Most plants do not implement all 34. A common pragmatic subset is OEE, MTBF, MTTR, throughput rate, scrap ratio, and worker productivity.

Implementing ISO 22400 in practice

Three things to check on your current setup:

  1. Time-state mapping. Does your OEE platform let you classify time states (planned vs unplanned, scheduled vs unscheduled) in a way that matches the standard?
  2. Formula transparency. Can you see the exact formula the platform uses, with documented inputs?
  3. Naming consistency. Are the labels in your dashboards aligned with the standard's terminology, so an auditor recognizes them?

Fabrico's OEE module follows ISO 22400-aligned time-state definitions and exposes the underlying formulas in the documentation. That makes it acceptable to enterprise procurement and audit-friendly for plants in regulated industries.

See how Fabrico captures this automatically — explore OEE for manufacturing or book a demo.

Related reading

Frequently asked questions

Is ISO 22400 mandatory?

No. It is a voluntary standard. But many enterprise manufacturers require alignment with it in vendor RFPs because it eliminates ambiguity in KPI definitions.

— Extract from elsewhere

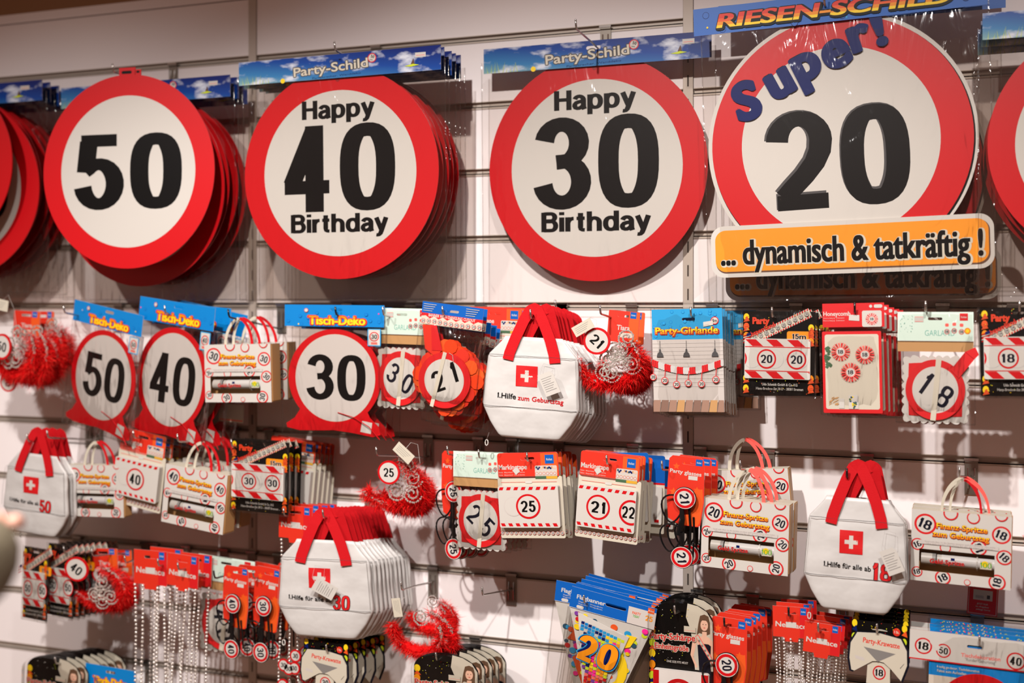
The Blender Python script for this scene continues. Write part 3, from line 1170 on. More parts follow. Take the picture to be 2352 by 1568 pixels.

Does ISO 22400 change the OEE formula?

It does not change the Availability x Performance x Quality structure. It tightens the definitions of the inputs so every plant calculates the same way.

How does ISO 22400 relate to OEE world-class benchmarks?

The 85% world-class number predates ISO 22400. Using ISO 22400 definitions makes the benchmark meaningful because everyone agrees what the inputs are.

Is ISO 22400 the same as ISO 50001?

No. ISO 50001 is about energy management. ISO 22400 is about manufacturing operations KPIs. Different scope, both useful.

Can a small manufacturer adopt ISO 22400?

Yes. The standard is platform-agnostic. Adopting the time-state definitions and a small subset of KPIs is enough to get the benchmarking benefit.